A key part of this community project is to engage with hard to reach young people; supporting them to gain self-confidence through the development of employability skills. The young people who are placed with Moder Dy during the course of the project will be mentored during the course of their placement. In particular, they will be asked what they hope to achieve whilst on placement and this data will be used to benchmark and measure their progress and to determine whether or not the project met their expectations. Young people who have been on work experience placement with Moder Dy will be followed-up three months after their placement ended to determine what has changed for them as a consequence of their work experience, and what else might be done to support them achieve their ambitions.
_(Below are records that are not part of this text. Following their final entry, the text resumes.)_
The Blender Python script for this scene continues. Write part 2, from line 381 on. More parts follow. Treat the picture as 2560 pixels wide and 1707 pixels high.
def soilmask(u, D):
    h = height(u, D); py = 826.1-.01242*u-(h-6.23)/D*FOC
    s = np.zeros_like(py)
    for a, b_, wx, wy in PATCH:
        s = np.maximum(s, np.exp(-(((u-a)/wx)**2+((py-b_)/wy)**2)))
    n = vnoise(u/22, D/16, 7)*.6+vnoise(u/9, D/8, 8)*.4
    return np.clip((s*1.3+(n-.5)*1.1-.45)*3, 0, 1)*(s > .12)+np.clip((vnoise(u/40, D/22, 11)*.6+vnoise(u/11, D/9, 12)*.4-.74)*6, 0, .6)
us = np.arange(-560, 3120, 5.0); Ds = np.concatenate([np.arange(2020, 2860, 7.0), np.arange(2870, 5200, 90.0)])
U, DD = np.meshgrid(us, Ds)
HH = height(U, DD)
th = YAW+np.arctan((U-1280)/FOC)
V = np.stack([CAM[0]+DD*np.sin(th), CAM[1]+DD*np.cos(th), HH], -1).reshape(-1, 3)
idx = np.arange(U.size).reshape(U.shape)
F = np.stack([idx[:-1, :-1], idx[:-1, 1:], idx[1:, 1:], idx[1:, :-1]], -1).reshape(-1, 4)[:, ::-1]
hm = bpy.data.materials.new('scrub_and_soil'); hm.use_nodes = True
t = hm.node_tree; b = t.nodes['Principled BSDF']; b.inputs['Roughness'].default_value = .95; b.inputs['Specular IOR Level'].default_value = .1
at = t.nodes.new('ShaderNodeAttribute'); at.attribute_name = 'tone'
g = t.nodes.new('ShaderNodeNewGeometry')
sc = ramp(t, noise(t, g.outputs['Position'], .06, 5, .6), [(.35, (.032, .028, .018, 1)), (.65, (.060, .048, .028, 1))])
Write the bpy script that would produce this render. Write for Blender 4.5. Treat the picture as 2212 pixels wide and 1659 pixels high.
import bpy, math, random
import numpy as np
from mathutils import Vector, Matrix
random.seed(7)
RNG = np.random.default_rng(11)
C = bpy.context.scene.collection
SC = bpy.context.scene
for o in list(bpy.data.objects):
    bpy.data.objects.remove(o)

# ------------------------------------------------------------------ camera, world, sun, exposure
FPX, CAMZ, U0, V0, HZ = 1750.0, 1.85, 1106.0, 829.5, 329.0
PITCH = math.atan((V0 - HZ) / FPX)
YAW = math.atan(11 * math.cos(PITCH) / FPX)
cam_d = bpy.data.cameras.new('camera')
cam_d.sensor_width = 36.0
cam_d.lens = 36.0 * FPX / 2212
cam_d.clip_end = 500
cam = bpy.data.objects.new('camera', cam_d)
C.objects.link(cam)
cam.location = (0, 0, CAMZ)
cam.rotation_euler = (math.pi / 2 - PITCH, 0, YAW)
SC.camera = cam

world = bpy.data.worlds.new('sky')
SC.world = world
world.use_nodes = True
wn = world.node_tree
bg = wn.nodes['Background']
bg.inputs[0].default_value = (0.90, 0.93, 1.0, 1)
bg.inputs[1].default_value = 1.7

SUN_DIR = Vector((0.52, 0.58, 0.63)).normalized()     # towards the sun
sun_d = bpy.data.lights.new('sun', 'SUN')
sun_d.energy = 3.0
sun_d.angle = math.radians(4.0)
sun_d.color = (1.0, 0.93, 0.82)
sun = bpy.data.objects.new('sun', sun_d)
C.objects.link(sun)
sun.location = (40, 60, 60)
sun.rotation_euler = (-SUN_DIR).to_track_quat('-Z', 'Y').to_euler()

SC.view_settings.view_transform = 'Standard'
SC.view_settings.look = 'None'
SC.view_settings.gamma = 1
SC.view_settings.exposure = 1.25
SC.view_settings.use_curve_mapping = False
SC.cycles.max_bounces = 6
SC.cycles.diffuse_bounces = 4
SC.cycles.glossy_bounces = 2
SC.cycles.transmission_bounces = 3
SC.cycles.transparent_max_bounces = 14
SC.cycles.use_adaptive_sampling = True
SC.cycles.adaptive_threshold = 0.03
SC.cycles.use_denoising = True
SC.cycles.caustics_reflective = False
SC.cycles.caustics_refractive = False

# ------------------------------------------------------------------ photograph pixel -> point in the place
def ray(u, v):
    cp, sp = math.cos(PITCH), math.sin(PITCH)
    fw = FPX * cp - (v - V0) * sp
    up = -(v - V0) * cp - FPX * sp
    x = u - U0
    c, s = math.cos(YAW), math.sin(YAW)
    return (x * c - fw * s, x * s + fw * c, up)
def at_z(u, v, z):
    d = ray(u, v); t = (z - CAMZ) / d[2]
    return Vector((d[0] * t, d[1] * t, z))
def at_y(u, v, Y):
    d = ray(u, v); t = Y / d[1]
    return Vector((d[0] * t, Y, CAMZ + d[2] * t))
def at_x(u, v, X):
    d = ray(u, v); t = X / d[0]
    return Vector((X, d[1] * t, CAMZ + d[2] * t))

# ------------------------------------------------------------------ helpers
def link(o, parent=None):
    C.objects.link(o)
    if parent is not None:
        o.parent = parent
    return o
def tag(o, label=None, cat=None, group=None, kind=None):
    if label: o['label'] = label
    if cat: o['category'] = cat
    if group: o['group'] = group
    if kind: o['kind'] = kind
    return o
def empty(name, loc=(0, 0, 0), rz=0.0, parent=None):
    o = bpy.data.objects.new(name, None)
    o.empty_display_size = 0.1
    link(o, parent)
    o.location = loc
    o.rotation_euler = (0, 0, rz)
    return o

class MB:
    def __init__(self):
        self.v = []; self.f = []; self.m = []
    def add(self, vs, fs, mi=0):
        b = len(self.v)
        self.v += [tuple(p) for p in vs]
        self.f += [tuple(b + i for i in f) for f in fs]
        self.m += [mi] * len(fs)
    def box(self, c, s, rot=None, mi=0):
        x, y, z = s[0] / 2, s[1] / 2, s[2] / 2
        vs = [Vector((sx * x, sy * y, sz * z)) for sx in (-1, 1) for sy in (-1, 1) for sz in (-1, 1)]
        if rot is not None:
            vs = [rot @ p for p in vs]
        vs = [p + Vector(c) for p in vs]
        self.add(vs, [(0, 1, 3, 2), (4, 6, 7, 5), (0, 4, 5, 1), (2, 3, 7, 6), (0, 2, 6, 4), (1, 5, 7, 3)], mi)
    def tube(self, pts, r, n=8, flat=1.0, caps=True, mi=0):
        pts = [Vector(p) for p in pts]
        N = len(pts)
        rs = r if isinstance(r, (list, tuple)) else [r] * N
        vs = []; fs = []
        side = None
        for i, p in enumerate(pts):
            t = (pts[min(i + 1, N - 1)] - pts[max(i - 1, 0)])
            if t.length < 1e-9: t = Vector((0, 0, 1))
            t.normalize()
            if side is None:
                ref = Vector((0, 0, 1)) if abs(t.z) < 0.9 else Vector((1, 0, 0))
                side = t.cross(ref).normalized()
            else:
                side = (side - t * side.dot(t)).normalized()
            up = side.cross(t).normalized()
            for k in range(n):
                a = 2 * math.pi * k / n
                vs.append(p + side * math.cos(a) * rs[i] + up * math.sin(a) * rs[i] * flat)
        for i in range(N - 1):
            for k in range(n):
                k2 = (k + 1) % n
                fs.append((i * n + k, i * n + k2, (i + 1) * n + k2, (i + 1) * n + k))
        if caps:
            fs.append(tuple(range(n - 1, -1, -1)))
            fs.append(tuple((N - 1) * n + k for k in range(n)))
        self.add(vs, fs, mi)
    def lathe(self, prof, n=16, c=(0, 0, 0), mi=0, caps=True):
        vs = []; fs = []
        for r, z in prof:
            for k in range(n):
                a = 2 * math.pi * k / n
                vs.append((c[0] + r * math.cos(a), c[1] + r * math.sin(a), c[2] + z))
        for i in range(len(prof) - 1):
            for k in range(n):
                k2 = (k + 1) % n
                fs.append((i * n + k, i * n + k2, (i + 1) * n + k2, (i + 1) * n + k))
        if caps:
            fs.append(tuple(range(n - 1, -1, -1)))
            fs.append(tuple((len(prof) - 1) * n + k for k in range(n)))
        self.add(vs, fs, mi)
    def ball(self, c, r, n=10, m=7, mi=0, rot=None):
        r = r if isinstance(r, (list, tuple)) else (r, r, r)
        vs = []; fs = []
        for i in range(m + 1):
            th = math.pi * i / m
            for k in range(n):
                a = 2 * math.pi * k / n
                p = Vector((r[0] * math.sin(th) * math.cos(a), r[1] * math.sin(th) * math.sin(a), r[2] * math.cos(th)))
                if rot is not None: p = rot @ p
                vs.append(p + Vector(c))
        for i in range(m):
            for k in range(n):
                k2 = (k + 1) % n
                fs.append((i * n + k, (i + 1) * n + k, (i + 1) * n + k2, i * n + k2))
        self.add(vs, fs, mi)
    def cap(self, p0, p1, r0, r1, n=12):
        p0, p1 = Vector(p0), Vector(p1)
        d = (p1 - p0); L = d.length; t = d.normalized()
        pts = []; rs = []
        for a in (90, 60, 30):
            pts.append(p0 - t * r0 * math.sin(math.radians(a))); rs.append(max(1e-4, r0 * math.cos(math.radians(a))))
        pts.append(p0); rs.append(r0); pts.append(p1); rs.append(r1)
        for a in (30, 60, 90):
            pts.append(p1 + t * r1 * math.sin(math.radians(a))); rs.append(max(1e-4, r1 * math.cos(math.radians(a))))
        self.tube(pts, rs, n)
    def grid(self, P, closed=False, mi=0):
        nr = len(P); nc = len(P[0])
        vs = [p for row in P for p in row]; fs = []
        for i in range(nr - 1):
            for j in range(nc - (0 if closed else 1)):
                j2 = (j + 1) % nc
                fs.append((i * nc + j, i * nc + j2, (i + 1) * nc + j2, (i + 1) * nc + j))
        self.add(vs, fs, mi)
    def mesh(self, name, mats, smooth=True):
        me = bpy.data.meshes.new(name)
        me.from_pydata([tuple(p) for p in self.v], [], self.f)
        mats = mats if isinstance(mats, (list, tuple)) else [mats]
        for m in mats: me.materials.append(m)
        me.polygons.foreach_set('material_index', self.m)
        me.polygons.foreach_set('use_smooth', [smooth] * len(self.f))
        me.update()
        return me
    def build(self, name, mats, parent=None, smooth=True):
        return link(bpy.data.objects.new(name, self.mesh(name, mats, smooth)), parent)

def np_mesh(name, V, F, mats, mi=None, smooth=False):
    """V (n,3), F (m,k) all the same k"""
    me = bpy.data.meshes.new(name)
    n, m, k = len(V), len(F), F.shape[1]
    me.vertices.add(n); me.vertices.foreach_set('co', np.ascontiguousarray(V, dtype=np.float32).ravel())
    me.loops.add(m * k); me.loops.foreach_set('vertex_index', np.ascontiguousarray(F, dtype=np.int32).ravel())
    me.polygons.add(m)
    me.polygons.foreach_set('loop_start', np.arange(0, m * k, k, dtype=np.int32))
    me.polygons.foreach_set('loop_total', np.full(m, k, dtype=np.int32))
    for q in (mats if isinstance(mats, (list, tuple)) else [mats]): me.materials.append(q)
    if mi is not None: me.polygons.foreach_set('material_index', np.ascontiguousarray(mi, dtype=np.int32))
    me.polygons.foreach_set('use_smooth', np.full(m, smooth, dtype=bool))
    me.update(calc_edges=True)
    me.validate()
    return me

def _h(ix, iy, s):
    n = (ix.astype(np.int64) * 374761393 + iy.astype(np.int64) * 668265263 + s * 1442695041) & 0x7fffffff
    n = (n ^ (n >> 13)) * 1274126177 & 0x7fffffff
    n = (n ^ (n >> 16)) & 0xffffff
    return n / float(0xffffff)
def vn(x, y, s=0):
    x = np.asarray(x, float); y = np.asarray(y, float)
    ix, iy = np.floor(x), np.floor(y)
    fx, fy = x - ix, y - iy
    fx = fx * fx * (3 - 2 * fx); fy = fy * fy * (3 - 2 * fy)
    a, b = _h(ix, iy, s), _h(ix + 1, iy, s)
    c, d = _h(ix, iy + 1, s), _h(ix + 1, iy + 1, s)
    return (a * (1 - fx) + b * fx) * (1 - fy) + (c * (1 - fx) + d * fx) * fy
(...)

This project will engage with selected people with learning disability or autism to enable them to gain archaeological fieldwork experience. As with the hard to reach young people on work placement, Moder Dy will support these volunteers to gain the required skills to become active members of the volunteer fieldwork team. A baseline of skills development needs will be undertaken for each person with a learning disability or autism. This baseline will be used to benchmark individual’s progress against the goals set between the participant and Moder Dy CIC. Participants will also be supported by their carer and Moder Dy CIC to ensure that participants are fully supported whilst engaged in project fieldwork, archive or oral history taking.
Remains of a noost with a winch and concrete slipway, Bridge End, Burra. Photograph ©Moder Dy 2019.
Line of noosts at Bridge End, Burra. Photograph ©Moder Dy, 2019.